Four months after the Geneva prosecutor’s office made a big noise by raiding HSBC’s Swiss arm as part of an investigation into “aggravated money laundering”, the case has ended not with a bang but with a whimper. It is true that the bank will make a payment of about £28m, and that is a record of sorts, but the penalty is being structured as “compensation” and there is no admission of guilt.

Neither the Swiss regulator, the Financial Market Supervisory Authority (Finma), nor the federal prosecutor are planning to take any action about the issues raised by the Geneva team, so HSBC has, in effect, got off with the equivalent of a slapped wrist. That record penalty amounts to little more than a rounding error when set against the profits it makes every quarter.

Authorities in France, Belgium and the US are all at various stages of investigations into allegations that the bank’s Swiss unit helped its wealthy clients to evade tax in the wake of the data that was spirited out of the country by whistleblower Hervé Falciani. But that is not illegal in Switzerland, hence the line of attack taken by the Geneva team which had alleged that the bank also helped some of those same clients to launder the proceeds of terrorism, drugs and arms trafficking. Such allegations are notoriously difficult to prove and will now remain unproven thanks to the settlement.

HSBC has, of course, issued a statement piously declaring that it co-operated fully with Swiss investigators and has been making sweeping changes to its Swiss operations – as if that somehow makes everything that has emerged about what was going on there all fine and dandy.

This dog could yet bark again.

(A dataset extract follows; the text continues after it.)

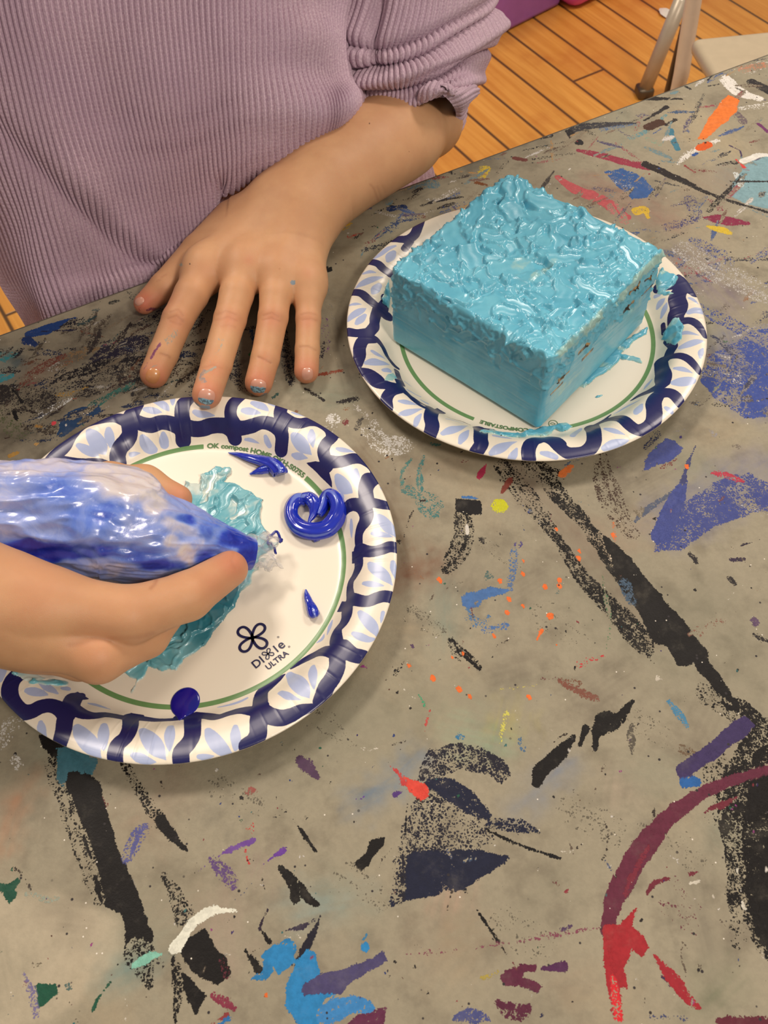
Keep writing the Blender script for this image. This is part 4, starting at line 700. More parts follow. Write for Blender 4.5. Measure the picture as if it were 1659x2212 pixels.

The prosecutors were at pains to point out that, while the case against HSBC may be over, the same stipulation doesn’t apply to former employees. If they get hauled in, HSBC may take a further hit in terms of reputational damage.

But here’s where the Geneva prosecutors deserve credit. Despite taking on Godzilla with a pop gun, they still achieved some sort of result. It may ultimately look like small potatoes when the Americans, the French and the Belgians are finished with this affair – but a result it is. Which is more than any agency in this country has achieved, or appears likely to achieve.